'''

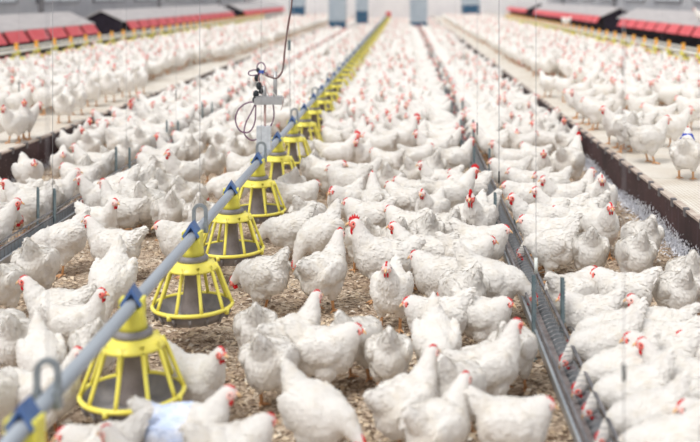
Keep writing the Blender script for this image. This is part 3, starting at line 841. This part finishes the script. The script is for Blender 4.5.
    done('wattles', bm, M['comb'])
    bm = bmesh.new()   # beak
    tube(bm, [hd @ Vector(p) for p in ((.034, 0, .002), (.044, 0, .001), (.052, 0, -.003), (.057, 0, -.009))], [.0095, .0075, .0045, .0012], 8)
    done('beak', bm, M['beak'])
    if lod == 0: parts[0][1].materials.append(M['eye'])
    for s in (-1, 1):
        bm = bmesh.new(); st = rnd.uniform(-.025, .025) if lod < 2 else 0
        y = s*.052; n = 8 if lod < 2 else 5
        tube(bm, [(0, y, .125), (-.006 + st*.3, y, .085), (.004 + st, y, .016)], [.0125, .0085, .0085], n)
        for ang, ln in ((0, .058), (33, .050), (-33, .050), (180, .024)):
            ca, sa = math.cos(R(ang)), math.sin(R(ang)); r0 = .0075 if ang != 180 else .006
            tube(bm, [(.002 + st, y, .014), (.002 + st + ca*ln*.5, y + sa*ln*.5, .011), (.002 + st + ca*ln, y + sa*ln, .004)], [r0, .0058, .0028], n - 2)
        done('leg', bm, M['leg'])
    return me, parts

def merge(me, parts, name):
    """one mesh of a whole hen, for hens too small in view to show parts"""
    V, F, MI, mats = [], [], [], []
    off = 0
    for x in [me] + [p for _, p in parts]:
        v = np.empty(len(x.vertices)*3); x.vertices.foreach_get('co', v); V.append(v.reshape(-1, 3))
        m = x.materials[0]
        if m not in mats: mats.append(m)
        for p in x.polygons: F.append(tuple(i + off for i in p.vertices)); MI.append(mats.index(m))
        off += len(x.vertices)
    r = bpy.data.meshes.new(name); r.from_pydata(np.vstack(V).tolist(), [], F)
    for m in mats: r.materials.append(m)
    r.polygons.foreach_set('material_index', MI); r.polygons.foreach_set('use_smooth', [True]*len(F)); r.update()
    return r

POSES = 'UNLTRFP'
NEAR = {}; MID = {}; LOW = {}
for i, p in enumerate(POSES):
    for j in range(2):
        NEAR[(p, False, j)] = hen_meshes(p, i*2 + j)
    MID[(p, False)] = merge(*hen_meshes(p, i*2 + 1, lod=1), 'hen_body')
    LOW[p] = merge(*hen_meshes(p, i*2 + 1, lod=2), 'hen_low')
for i, p in enumerate('UNF'):
    NEAR[(p, True, 0)] = hen_meshes(p, 31 + i, rooster=True); NEAR[(p, True, 1)] = NEAR[(p, True, 0)]
    MID[(p, True)] = merge(*hen_meshes(p, 31 + i, rooster=True, lod=1), 'hen_body')

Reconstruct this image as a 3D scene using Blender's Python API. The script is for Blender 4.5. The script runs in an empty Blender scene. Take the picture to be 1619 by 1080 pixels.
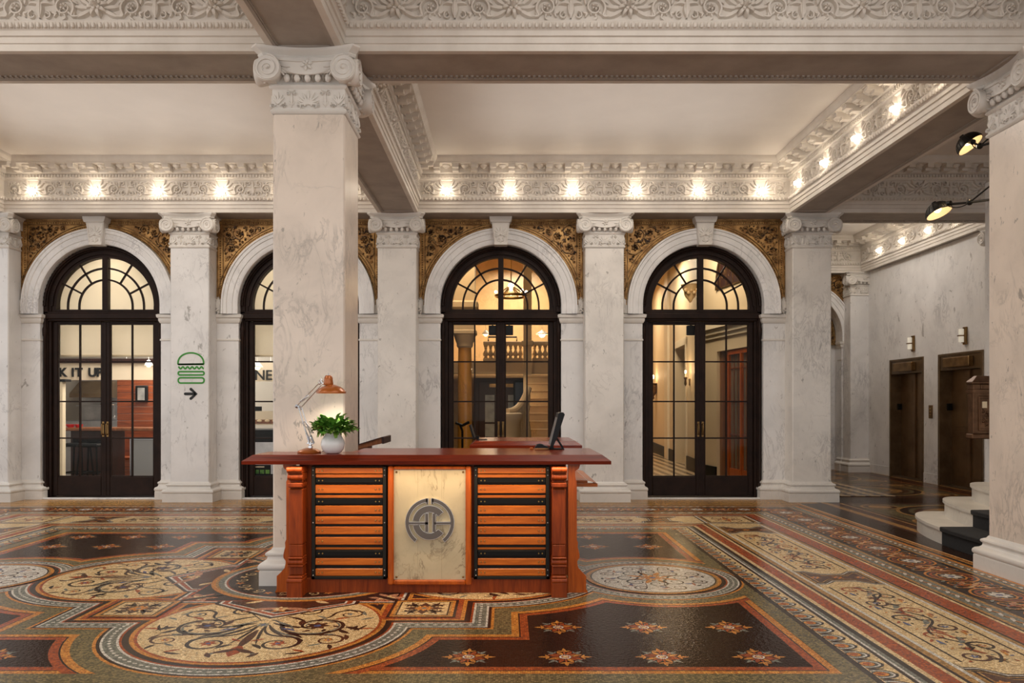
import bpy, math, random
from math import pi, sin, cos, atan2, hypot, radians
from mathutils import Matrix, Vector
random.seed(7)
C = bpy.context.scene.collection
TAU = 2*pi

# ------------------------------------------------------------------ mesh builder
class MB:
    def __init__(s): s.v=[]; s.f=[]; s.m=[]; s.cur=0
    def face(s, idx, m=None): s.f.append(tuple(idx)); s.m.append(s.cur if m is None else m)
    def vert(s, p): s.v.append(tuple(p)); return len(s.v)-1
    def poly(s, pts, m=None):
        n=len(s.v); s.v.extend(tuple(p) for p in pts); s.face(range(n, n+len(pts)), m)
    def box(s, x0,x1,y0,y1,z0,z1, m=None, bev=0):
        if bev>0:
            b=min(bev,(x1-x0)/2.01,(y1-y0)/2.01,(z1-z0)/2.01)
            n=len(s.v)
            # chamfered box: 24 verts
            V=[]
            for sx in (0,1):
                for sy in (0,1):
                    for sz in (0,1):
                        X=(x0,x1)[sx]; Y=(y0,y1)[sy]; Z=(z0,z1)[sz]
                        dx=(b,-b)[sx]; dy=(b,-b)[sy]; dz=(b,-b)[sz]
                        V+= [(X,Y+dy,Z+dz),(X+dx,Y,Z+dz),(X+dx,Y+dy,Z)]
            s.v.extend(V)
            def i(sx,sy,sz,k): return n+(sx*4+sy*2+sz)*3+k
            for sx in (0,1): s.face([i(sx,0,0,0),i(sx,1,0,0),i(sx,1,1,0),i(sx,0,1,0)][::(1 if sx else -1)],m)
            for sy in (0,1): s.face([i(0,sy,0,1),i(1,sy,0,1),i(1,sy,1,1),i(0,sy,1,1)][::(-1 if sy else 1)],m)
            for sz in (0,1): s.face([i(0,0,sz,2),i(1,0,sz,2),i(1,1,sz,2),i(0,1,sz,2)][::(1 if sz else -1)],m)
            for sx in (0,1):
                for sy in (0,1): s.face([i(sx,sy,0,0),i(sx,sy,1,0),i(sx,sy,1,1),i(sx,sy,0,1)],m)
                for sz in (0,1): s.face([i(sx,0,sz,0),i(sx,1,sz,0),i(sx,1,sz,2),i(sx,0,sz,2)],m)
            for sy in (0,1):
                for sz in (0,1): s.face([i(0,sy,sz,1),i(1,sy,sz,1),i(1,sy,sz,2),i(0,sy,sz,2)],m)
            for sx in (0,1):
                for sy in (0,1):
                    for sz in (0,1): s.face([i(sx,sy,sz,0),i(sx,sy,sz,1),i(sx,sy,sz,2)],m)
            return
        n=len(s.v)
        s.v.extend([(x0,y0,z0),(x1,y0,z0),(x1,y1,z0),(x0,y1,z0),(x0,y0,z1),(x1,y0,z1),(x1,y1,z1),(x0,y1,z1)])
        for q in ((0,3,2,1),(4,5,6,7),(0,1,5,4),(1,2,6,5),(2,3,7,6),(3,0,4,7)): s.face([n+k for k in q],m)
    def prism(s, pts, a, b, fm, m=None):
        """pts 2-D polygon, fm(u,v,w)->xyz, from w=a to w=b"""
        n=len(s.v); k=len(pts)
        s.v.extend(tuple(fm(u,v,a)) for u,v in pts); s.v.extend(tuple(fm(u,v,b)) for u,v in pts)
        s.face(range(n,n+k),m); s.face(range(n+2*k-1,n+k-1,-1),m)
        for i in range(k):
            j=(i+1)%k; s.face((n+i,n+j,n+k+j,n+k+i),m)
    def lathe(s, prof, c=(0,0,0), n=24, fm=None, m=None, cap=True):
        """prof [(r,h)]; axis = local z unless fm"""
        base=len(s.v)
        for r,h in prof:
            for i in range(n):
                a=TAU*i/n; p=(r*cos(a), r*sin(a), h)
                if fm: p=fm(*p)
                s.v.append((p[0]+c[0],p[1]+c[1],p[2]+c[2]))
        for j in range(len(prof)-1):
            for i in range(n):
                k=(i+1)%n
                s.face((base+j*n+i, base+j*n+k, base+(j+1)*n+k, base+(j+1)*n+i),m)
        if cap:
            s.face(range(base+n-1,base-1,-1),m); e=base+(len(prof)-1)*n; s.face(range(e,e+n),m)
    def tube(s, path, r, n=8, m=None, closed=False, cap=True):
        P=[Vector(p) for p in path]; k=len(P); base=len(s.v)
        up=None
        for i in range(k):
            if closed: t=(P[(i+1)%k]-P[i-1])
            else: t=P[min(i+1,k-1)]-P[max(i-1,0)]
            t.normalize()
            if up is None:
                up=Vector((0,0,1)) if abs(t.z)<.9 else Vector((1,0,0))
            x=up.cross(t)
            if x.length<1e-5: x=Vector((1,0,0)).cross(t)
            x.normalize(); y=t.cross(x); up=y
            rr=r[i] if isinstance(r,(list,tuple)) else r
            for j in range(n):
                a=TAU*j/n; s.v.append(tuple(P[i]+x*cos(a)*rr+y*sin(a)*rr))
        for i in range(k if closed else k-1):
            i2=(i+1)%k
            for j in range(n):
                j2=(j+1)%n
                s.face((base+i*n+j,base+i*n+j2,base+i2*n+j2,base+i2*n+j),m)
        if cap and not closed:
            s.face(range(base+n-1,base-1,-1),m); e=base+(k-1)*n; s.face(range(e,e+n),m)
    def ball(s, c, rx, ry=None, rz=None, nu=8, nv=5, m=None):
        ry=ry or rx; rz=rz or rx; b=len(s.v)
        s.v.append((c[0],c[1],c[2]-rz))
        for j in range(1,nv):
            t=-pi/2+pi*j/nv
            for i in range(nu):
                a=TAU*i/nu; s.v.append((c[0]+rx*cos(t)*cos(a),c[1]+ry*cos(t)*sin(a),c[2]+rz*sin(t)))
        s.v.append((c[0],c[1],c[2]+rz)); top=len(s.v)-1
        for i in range(nu):
            k=(i+1)%nu
            s.face((b,b+1+k,b+1+i),m); s.face((top,top-nu+i,top-nu+k),m)
            for j in range(nv-2):
                s.face((b+1+j*nu+i,b+1+j*nu+k,b+1+(j+1)*nu+k,b+1+(j+1)*nu+i),m)
    def mold(s, path, prof, closed=True, side=1, m=None, caps=False):
        """sweep profile [(out,z)] along a plan polyline with mitres; out is to the RIGHT of travel * side"""
        k=len(path); base=len(s.v); n=len(prof)
        for i in range(k):
            p=Vector(path[i])
            a=Vector(path[i])-Vector(path[i-1]) if (closed or i>0) else None
            b=Vector(path[(i+1)%k])-Vector(path[i]) if (closed or i<k-1) else None
            if a is None: a=b
            if b is None: b=a
            a=a.normalized(); b=b.normalized()
            na=Vector((a.y,-a.x)); nb=Vector((b.y,-b.x)); mm=(na+nb)/(1+na.dot(nb))*side
            for o,z in prof: s.v.append((p.x+mm.x*o,p.y+mm.y*o,z))
        for i in range(k if closed else k-1):
            i2=(i+1)%k
            for j in range(n-1): s.face((base+i*n+j,base+i2*n+j,base+i2*n+j+1,base+i*n+j+1),m)
        if caps and not closed:
            s.face(range(base,base+n),m); e=base+(k-1)*n; s.face(range(e,e+n),m)
    def build(s, name, mats, parent=None, smooth=False, kind=None, label=None, cat=None, group=None, off=None, angle=35):
        if not isinstance(mats,(list,tuple)): mats=[mats]
        me=bpy.data.meshes.new(name)
        o=off
        if o is None and parent is not None and parent.get('_w'): o=parent['_w']
        if o is not None: vv=[(a-o[0],b-o[1],c-o[2]) for a,b,c in s.v]
        else: vv=s.v
        me.from_pydata(vv,[],s.f)
        for mt in mats: me.materials.append(mt)
        if len(mats)>1: me.polygons.foreach_set('material_index', s.m)
        if smooth:
            me.polygons.foreach_set('use_smooth',[True]*len(s.f))
            me.set_sharp_from_angle(angle=radians(angle))
        me.update()
        ob=bpy.data.objects.new(name,me); C.objects.link(ob)
        if off is not None and parent is None: ob.location=off
        if parent: ob.parent=parent
        tag(ob,label,cat,group,kind)
        return ob

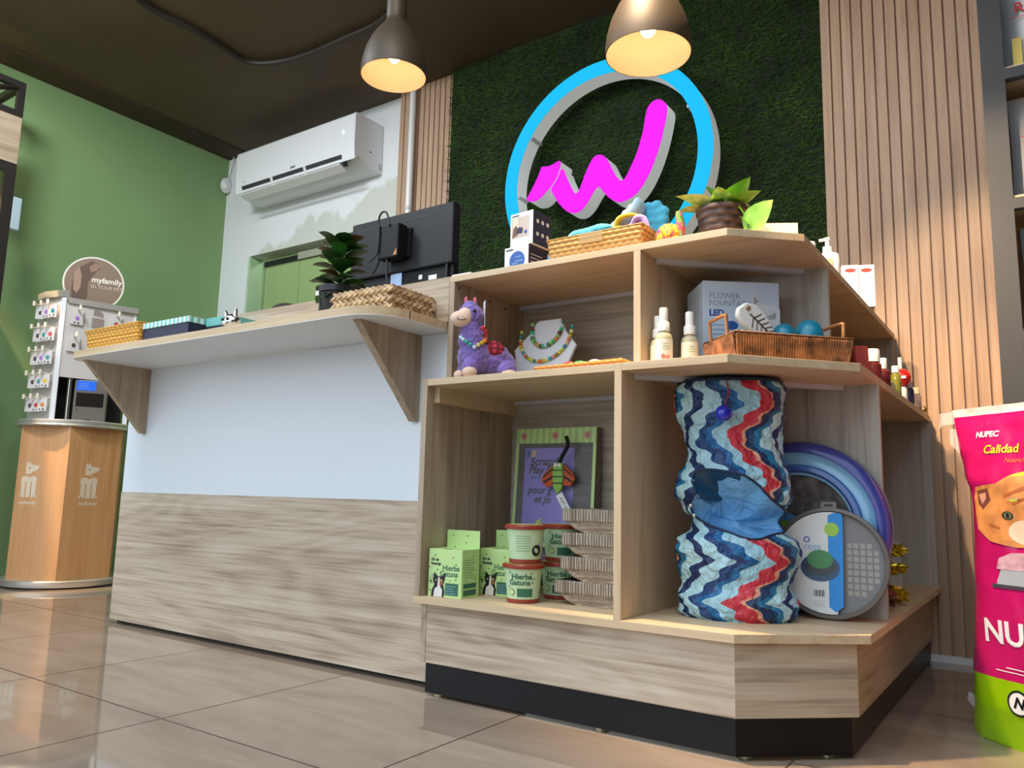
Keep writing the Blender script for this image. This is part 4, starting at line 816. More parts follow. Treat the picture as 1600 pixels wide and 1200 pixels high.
# ================================================================ LOWER RIGHT BAY
def crinkle_mat():
    m=mat('zigzag_nylon',(120,170,200),.30); n=NT(m); uv=n.new('ShaderNodeUVMap'); s=n.new('ShaderNodeSeparateXYZ'); n.link(uv.outputs[0],s.inputs[0])
    u,v=s.outputs[0],s.outputs[1]
    nz=n.math('MULTIPLY',n.math('SUBTRACT',n.noise(uv.outputs[0],9,2),.5),.05)
    tri=n.math('PINGPONG',n.math('ADD',n.math('ADD',v,.045),nz),.088)
    sc=n.math('MULTIPLY',n.math('SINE',n.math('MULTIPLY',v,2*PI/.034)),.0075)
    x=n.math('ADD',n.math('ADD',n.math('MULTIPLY',tri,1.2),sc),n.math('ADD',u,n.math('MULTIPLY',nz,.6)))
    f=n.math('FRACT',n.math('DIVIDE',x,.29))
    c=n.ramp(f,[(0,(176,216,224)),(.15,(30,66,118)),(.24,(24,104,160)),(.31,(164,208,222)),(.45,(206,52,66)),(.575,(228,160,128)),(.61,(24,56,96)),(.69,(34,120,164)),(.76,(184,222,226)),(.90,(22,48,96))],True)
    n.link(c,n.n['Principled BSDF'].inputs['Base Color']); h=n.noise(n.coord(scale=(1,1,1)),34,5,1.0); n.bump(h,1.0,.016); return m
tc_=Vector((-.600,1.781,ZB_)); vd=Vector((tc_.x,tc_.y,0)).normalized(); rh=Vector((vd.y,-vd.x,0))      # away from and across the viewer
def ip(z,T):
    for (a,ra),(b,rb) in zip(T,T[1:]):
        if a<=z<=b: k=(z-a)/(b-a); k=k*k*(3-2*k); return ra+(rb-ra)*k
    return T[-1][1]
RT=[(0,.116),(.012,.130),(.04,.133),(.075,.120),(.11,.130),(.150,.138),(.172,.133),(.194,.103),(.215,.096),(.240,.114),(.275,.133),(.315,.128),(.345,.112),(.375,.106),(.41,.110),(.46,.124),(.515,.128),(.535,.116)]
CX=[(0,.0),(.1,.002),(.18,.004),(.24,-.002),(.30,-.004),(.35,.004),(.40,-.002),(.46,-.010),(.535,-.008)]
rdir=Vector((.83,.56,0)).normalized(); fdir=Vector((.30,-.954,0))
def surf(th,z,dr=0):
    r=ip(z,RT)+dr; d=Vector((math.cos(th),math.sin(th),0))
    rg=lambda k,o: 1-2*abs(mnoise.noise(Vector((d.x*k+o,d.y*k-o,z*k*5.2+o+2.2*th0_(th)))))
    r*=1+.045*mnoise.noise(Vector((d.x*2.3,d.y*2.3,z*16)))+.046*rg(3.2,.3)+.034*rg(7.5,4.1)+.014*rg(15,9.3)
    p=d*r*.93; p-=vd*(p.dot(vd)*.38)
    return p+rdir*ip(z,CX)+Vector((0,0,z))
th0_=lambda th: .35*math.sin(th*3)
hc=(.006,.250); ha,hb,ht=.114,.064,R(-24)
def wob(a): return 1+.10*math.sin(3*a+1.2)+.07*math.sin(5*a+.3)
def in_hole(p,k=1.0):
    if p.dot(vd)>-.0: return False
    s=p.dot(rh)-hc[0]; z=p.z-hc[1]; a=s*math.cos(ht)+z*math.sin(ht); b=-s*math.sin(ht)+z*math.cos(ht)
    k*=wob(math.atan2(b/hb,a/ha)); return (a/(ha*k))**2+(b/(hb*k))**2<1
t=thing('cat_tunnel','standing crinkle cat tunnel in blue and red zigzag nylon with a side hole','cat tunnel',tuple(tc_))
bm=nb(); uvl=bm.loops.layers.uv.new('UVMap'); NTH,NZ=150,170; grid=[]
for j in range(NZ+1):
    z=.535*j/NZ; grid.append([bm.verts.new(surf(2*PI*i/NTH,z)) for i in range(NTH)])
th0=math.atan2(-vd.y,-vd.x)
for j in range(NZ):
    for i in range(NTH):
        a,b,c,d_=grid[j][i],grid[j][(i+1)%NTH],grid[j+1][(i+1)%NTH],grid[j+1][i]
        if in_hole((a.co+c.co)/2): continue
        f=bm.faces.new((a,b,c,d_))
        for lp,(ii,jj) in zip(f.loops,((i,j),(i+1,j),(i+1,j+1),(i,j+1))): lp[uvl].uv=(.125*((2*PI*ii/NTH)),.535*jj/NZ)
bm.faces.new(grid[-1]); 
for v in [v for v in bm.verts if not v.link_faces]: bm.verts.remove(v)
part('fabric',bm,crinkle_mat(),t,local=True,smooth=180)
topr=[surf(2*PI*i/64,.533) for i in range(64)]; part('top_binding',TU(topr,.0045,7,True),mat('top_binding_navy',(22,34,62),.6),t,local=True,smooth=60)
rim=[];
for i in range(72):
    a=2*PI*i/72; wa,wb_=ha*wob(a)*math.cos(a),hb*wob(a)*math.sin(a); s=hc[0]+wa*math.cos(ht)-wb_*math.sin(ht); z=hc[1]+wa*math.sin(ht)+wb_*math.cos(ht)
    best=min((abs(surf(th0+k*PI/120,z).dot(rh)-s),surf(th0+k*PI/120,z)) for k in range(-60,61)) if 0 else None
    bd,bp=9,None
    for k in range(-60,61):
        p=surf(th0+k*PI/120,z)
        if abs(p.dot(rh)-s)<bd: bd=abs(p.dot(rh)-s); bp=p
    rim.append(bp)
part('hole_binding',TU(rim,.003,7,True),mat('navy_binding',(24,40,72),.6),t,local=True,smooth=60)
LIN=mat('pale_blue_lining',(116,176,222),.35); n=NT(LIN); n.bump(n.noise(n.coord(),28,5,1.2),.9,.012)
cen=sum(rim,Vector())/len(rim); bm=nb(); N=14; prev=None
for j in range(N+1):
    k=1-j/N*.98; ring_=[]
    for i,p in enumerate(rim):
        q=cen+(p-cen)*k; dep=.060*(1-k**2.2); q=q+vd*dep+Vector((0,0,-.035*(1-k*k)))
        q+=vd*.010*mnoise.noise(q*26); ring_.append(bm.verts.new(q))
    if prev:
        for i in range(len(rim)): bm.faces.new((prev[i],prev[(i+1)%72],ring_[(i+1)%72],ring_[i]))
    prev=ring_
part('lining',bm,LIN,t,local=True,smooth=180)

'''

Task: Identify lines with the string "scene". Copy each one.

Complete answer:
Reconstruct this image as a 3D scene using Blender's Python API. The script is for Blender 4.5. The script runs in an empty Blender scene. Take the picture to be 1619 by 1080 pixels.
C = bpy.context.scene.collection